Aus einer älteren Bauerntracht hat sich vor rund 250 Jahren die heutige Form entwickelt.
Bewahrt geblieben ist das "wollene Hemat", dann die Joppe aus braunem Loden mit den schön geschwungenen,
breiten und roten Aufschlägen. Die Langhose ist aus schwarzem Loden, zu ihr gehört die schwarze Samtweste,
die mit einem kleinem Streublumenmuster durchwebt oder handgestickt ist.
Der grüne "Hosenheber" ist V-förmig aus breitem, grünem, mit kleinen Mustern durchwebten Trachtenborten gearbeitet.
Das Hemd, der "Pfaidt" ist aus weißem Leinen, in den Ärmeln weit geschnitten und hat am Handgelenk reich gefältelte Bünde.
Der Hut aus feinem, schwarzen Filz mit mehrreihiger Schnurverzierung, die bei Verheirateten grün und bei Ledigen rot ist.
Die Frauentracht ist aus dem "Tschoap" zu einem Kleid aus schönen Wollstoffen oder Brokaten in dunkleren Farben geworden.

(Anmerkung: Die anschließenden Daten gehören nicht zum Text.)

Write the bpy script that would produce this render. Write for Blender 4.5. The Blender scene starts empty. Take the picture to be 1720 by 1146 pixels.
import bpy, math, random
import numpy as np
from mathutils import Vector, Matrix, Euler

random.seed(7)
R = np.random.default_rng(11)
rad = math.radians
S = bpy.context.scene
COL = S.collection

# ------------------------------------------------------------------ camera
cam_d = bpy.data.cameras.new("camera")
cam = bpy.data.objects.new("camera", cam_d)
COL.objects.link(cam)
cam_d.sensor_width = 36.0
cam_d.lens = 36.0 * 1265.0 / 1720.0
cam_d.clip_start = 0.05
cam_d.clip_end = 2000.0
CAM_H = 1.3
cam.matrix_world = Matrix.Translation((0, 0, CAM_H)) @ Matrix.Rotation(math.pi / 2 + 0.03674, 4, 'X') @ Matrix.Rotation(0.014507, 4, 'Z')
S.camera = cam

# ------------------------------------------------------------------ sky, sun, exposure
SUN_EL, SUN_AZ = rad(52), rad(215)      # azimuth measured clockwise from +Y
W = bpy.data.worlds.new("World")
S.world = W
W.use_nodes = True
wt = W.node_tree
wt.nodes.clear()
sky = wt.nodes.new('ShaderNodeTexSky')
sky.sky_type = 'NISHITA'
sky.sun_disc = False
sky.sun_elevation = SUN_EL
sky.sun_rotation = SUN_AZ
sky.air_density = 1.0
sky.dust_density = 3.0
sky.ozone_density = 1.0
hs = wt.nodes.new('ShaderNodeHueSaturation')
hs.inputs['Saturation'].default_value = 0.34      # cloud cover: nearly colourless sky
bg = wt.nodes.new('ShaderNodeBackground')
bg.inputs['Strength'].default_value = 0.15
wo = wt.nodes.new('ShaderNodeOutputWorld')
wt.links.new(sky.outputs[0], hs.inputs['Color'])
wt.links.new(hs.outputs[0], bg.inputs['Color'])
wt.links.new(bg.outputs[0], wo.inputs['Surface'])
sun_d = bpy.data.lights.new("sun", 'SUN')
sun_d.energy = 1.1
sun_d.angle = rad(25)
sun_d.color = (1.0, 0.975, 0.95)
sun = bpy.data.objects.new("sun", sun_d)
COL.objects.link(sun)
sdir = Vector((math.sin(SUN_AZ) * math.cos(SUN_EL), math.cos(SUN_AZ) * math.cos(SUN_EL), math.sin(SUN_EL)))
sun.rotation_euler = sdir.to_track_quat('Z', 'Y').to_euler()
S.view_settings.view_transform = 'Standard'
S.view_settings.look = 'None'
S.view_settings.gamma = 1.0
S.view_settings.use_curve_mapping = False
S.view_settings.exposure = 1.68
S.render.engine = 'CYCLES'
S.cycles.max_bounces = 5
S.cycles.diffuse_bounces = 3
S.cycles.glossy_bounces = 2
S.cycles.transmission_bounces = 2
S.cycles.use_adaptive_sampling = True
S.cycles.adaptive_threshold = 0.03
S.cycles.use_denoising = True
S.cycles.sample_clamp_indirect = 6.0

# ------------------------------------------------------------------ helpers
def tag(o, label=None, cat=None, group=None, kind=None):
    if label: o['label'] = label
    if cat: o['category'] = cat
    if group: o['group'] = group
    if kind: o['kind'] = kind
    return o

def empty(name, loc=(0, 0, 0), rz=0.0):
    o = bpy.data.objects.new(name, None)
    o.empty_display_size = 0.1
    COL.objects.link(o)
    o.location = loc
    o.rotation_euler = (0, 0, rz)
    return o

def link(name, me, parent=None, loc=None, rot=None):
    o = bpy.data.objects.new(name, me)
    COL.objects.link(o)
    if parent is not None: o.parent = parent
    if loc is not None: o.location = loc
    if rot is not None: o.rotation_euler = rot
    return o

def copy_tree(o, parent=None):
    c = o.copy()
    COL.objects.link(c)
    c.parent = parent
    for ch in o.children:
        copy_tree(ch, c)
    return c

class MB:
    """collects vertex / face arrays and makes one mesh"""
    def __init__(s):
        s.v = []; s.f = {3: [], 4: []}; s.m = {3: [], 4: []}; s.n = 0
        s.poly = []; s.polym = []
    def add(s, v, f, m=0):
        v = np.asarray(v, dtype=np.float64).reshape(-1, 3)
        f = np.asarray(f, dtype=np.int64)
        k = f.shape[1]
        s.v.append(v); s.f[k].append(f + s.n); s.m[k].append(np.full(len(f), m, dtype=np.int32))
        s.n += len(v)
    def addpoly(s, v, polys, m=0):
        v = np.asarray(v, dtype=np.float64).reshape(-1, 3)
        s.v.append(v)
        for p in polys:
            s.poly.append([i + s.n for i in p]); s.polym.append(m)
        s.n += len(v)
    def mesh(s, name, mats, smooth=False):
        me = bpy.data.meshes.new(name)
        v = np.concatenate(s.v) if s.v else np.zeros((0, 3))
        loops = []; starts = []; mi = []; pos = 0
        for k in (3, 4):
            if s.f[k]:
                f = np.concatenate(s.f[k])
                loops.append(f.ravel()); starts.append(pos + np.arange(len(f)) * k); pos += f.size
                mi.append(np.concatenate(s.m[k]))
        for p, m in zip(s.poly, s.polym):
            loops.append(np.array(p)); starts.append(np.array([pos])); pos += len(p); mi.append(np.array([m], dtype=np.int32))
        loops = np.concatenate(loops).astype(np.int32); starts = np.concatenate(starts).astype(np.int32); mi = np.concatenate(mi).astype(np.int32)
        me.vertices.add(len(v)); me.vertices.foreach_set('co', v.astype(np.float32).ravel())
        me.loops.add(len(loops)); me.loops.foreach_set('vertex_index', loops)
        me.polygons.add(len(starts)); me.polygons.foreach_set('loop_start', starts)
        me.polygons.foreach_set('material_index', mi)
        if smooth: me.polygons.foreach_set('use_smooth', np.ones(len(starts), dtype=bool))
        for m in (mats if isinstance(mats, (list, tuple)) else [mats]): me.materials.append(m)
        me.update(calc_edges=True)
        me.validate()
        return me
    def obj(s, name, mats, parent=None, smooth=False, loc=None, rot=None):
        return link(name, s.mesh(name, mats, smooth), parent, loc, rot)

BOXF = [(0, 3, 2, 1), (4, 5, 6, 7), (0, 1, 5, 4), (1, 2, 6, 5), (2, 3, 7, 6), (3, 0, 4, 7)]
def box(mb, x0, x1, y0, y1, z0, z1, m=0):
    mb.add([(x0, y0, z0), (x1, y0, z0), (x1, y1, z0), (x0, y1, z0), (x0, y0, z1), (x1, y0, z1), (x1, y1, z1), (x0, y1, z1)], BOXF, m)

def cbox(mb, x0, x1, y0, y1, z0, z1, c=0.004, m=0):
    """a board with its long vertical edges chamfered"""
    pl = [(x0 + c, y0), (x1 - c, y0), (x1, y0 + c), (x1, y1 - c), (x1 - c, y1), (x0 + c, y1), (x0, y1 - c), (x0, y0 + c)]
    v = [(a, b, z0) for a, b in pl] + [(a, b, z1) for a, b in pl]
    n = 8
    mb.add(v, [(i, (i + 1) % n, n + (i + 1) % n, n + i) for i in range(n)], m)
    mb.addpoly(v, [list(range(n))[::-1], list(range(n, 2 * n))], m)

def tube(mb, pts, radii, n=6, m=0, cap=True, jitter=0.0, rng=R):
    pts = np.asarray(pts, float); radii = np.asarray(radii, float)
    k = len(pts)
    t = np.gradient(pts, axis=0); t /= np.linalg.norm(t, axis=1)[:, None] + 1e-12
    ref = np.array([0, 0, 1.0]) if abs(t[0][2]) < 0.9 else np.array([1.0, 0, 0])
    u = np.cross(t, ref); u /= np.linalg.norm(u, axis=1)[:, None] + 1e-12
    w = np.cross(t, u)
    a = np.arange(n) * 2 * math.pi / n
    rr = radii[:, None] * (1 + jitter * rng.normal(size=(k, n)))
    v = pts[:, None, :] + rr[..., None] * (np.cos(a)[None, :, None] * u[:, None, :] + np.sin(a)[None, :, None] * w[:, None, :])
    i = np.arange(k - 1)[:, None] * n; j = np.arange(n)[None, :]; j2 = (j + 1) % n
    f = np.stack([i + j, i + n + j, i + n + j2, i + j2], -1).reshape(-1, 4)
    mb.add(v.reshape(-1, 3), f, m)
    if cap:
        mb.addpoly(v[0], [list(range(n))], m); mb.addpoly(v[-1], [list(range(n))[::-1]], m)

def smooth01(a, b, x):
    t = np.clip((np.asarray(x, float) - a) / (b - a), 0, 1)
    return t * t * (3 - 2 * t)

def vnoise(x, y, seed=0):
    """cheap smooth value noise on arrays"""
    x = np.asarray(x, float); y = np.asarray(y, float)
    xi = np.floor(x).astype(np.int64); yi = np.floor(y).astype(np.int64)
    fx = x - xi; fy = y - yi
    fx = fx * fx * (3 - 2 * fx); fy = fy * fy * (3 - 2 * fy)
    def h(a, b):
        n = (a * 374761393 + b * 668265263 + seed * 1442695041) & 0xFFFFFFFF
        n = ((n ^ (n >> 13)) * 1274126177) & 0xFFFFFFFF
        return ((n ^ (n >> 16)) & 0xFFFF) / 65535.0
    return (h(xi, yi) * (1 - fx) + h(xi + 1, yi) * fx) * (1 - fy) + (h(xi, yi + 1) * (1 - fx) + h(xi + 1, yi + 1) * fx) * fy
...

Das Leibl ist anliegend mit reichgezogenen, weich fallenden Ärmeln, im Halsausschnitt ist ein kleines Tüchl aus feinem Linnen
eingelegt. Über dem Leibl wird ein seidenes Fransentuch getragen, das schön in Falten gelegt und durch eine Brosche gehalten wird.
Die seidene Schürze stimmt in ihrer Farbe mit Gewand und Fransentuch überein.